Will we all be hooking our computers up to our big screen TV’s someday? Maybe. Whether it be with a personal computer, television or high fidelity system, the ability to bring what used to be “out-of-house experiences” home is expanding daily. Because the product options are so varied, the Dallas experts all agreed that the buyer should not beware. They instead advise: Find a dealer you trust; look for service and quality, and make sure that what you buy fits your dream and your finances. In 1995 it seems we can do both.

high-tech sense: a glossary

The vocabulary and acronyms of home entertainment are changing as fast as the technology. We offer the following glossary to help the novice understand some of the current terms in audio, video and computer game businesses:

CD-ROM’s are compact discs with “read only memory, ” which means the user cannot write to, (i. e. change) the data on the disk, but can play and interact with the information on the disk. CD-ROM’s offer a way of storing massive amounts of information; one CD-ROM holds 650 megabytes of information or 300, 000 pages of text. The future holds an affordable component for the consumer to create CD-ROMs. Today, a CD-ROM recorder costs about $5, 000; blank disc are about $13 apiece.

Integrated Amplifier is a single box with power and preamps combined.

Preamp, the abbreviation for preamplifier controls the source of the audio; it controls the volume, the base and other aspects of the sound.

Power Amp, or the power amplifier, amplifies the signals from the preamp, making the sound loud enough to drive the speakers.

Pro-Logic decodes the information on a movie soundtrack to produce surround sound.
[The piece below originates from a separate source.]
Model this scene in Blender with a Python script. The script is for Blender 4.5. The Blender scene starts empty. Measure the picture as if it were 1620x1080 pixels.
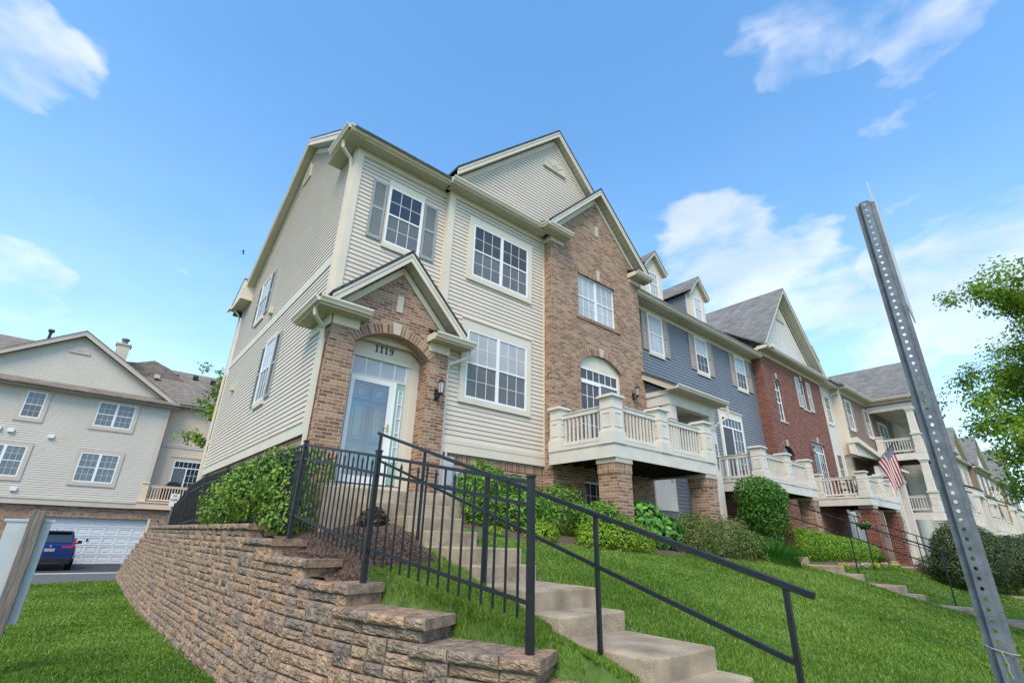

Sending the signals to the center and rear speakers, Pro-Logic works with any video input i. e. video tapes, laser discs or television program that is encoded for it. Licensed by Dolby, Pro-Logic is found in a receiver or separate component.

Receiver is the unit with the power amp, preamp and tuner in a single box, thereby saving storage space, but usually compromising some aspects of the quality of the audio input.

Subwoofer is a special speaker designed to produce the base notes regular speakers cannot produce. Required for surround sound, it adds realism to the special effects of a movie. It provides the “crash, boom and bang. “

Tuner is the source for AM and/or FM radio reception.